Why do the Scandinavian countries tax the rich at lower rates than the poor and middle classes? Because production follows a Pareto distribution, and the Scandinavians want things to be produced.

Note too that the Scandinavian countries got rich off of free market capitalism. I would challenge the reader to point out any rich nation that got rich with anything but free market capitalism. No such animal exists.

The Scandinavian countries are using policies that maximize the incentives to produce, by taxing the most productive people at the lowest rates, such that as much wealth is produced as possible. The Scandinavian countries have shown that wealth must be produced before it can be distributed, and as such they are a testament to the productive capabilities of capitalism.
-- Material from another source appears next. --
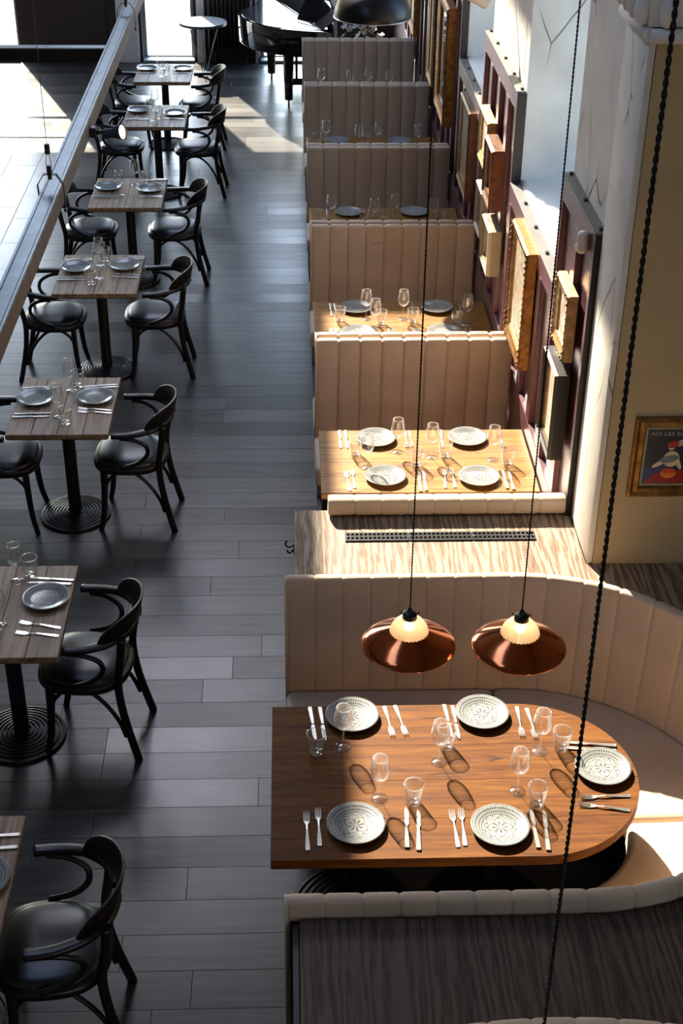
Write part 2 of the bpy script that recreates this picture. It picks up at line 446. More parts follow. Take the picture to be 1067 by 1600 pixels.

The notion that the Scandinavian countries are socialist utopias is a lie. If anything, the Scandinavian countries are free market utopias – or, more to the point, they are not utopias at all, but are countries that became wealthy through free market dynamics, flipped to socialism, got burned, and have since been returning to free market dynamics.

People talk about free markets as if they are a thing, but really they are what exists in the absence of a government run economy. Free markets are what emerge when the government leaves people alone to pursue their own interests and values, as they see them. Any other form of economy is by nature an attempt by government to subvert the values and interests of the people. The only people who should be interested in a state-run economy are those who either are running it, or those who want the government to give them what other people have earned.

Whenever a Democrat promises something for ‘free,’ what they really mean is that the government is going to take what one person has earned, in order to buy something for someone else, and in the case of the Scandinavian countries, the government found that the people it needed to take from were the exact same people it was giving to – the poor and middle classes. If you take too much from the rich, as Bernie Sanders and Elizabeth Warren want to do, production crashes, and then there is nothing to distribute.

To have distribution, there must be production, and given that production is not equal, incomes will never be equal either.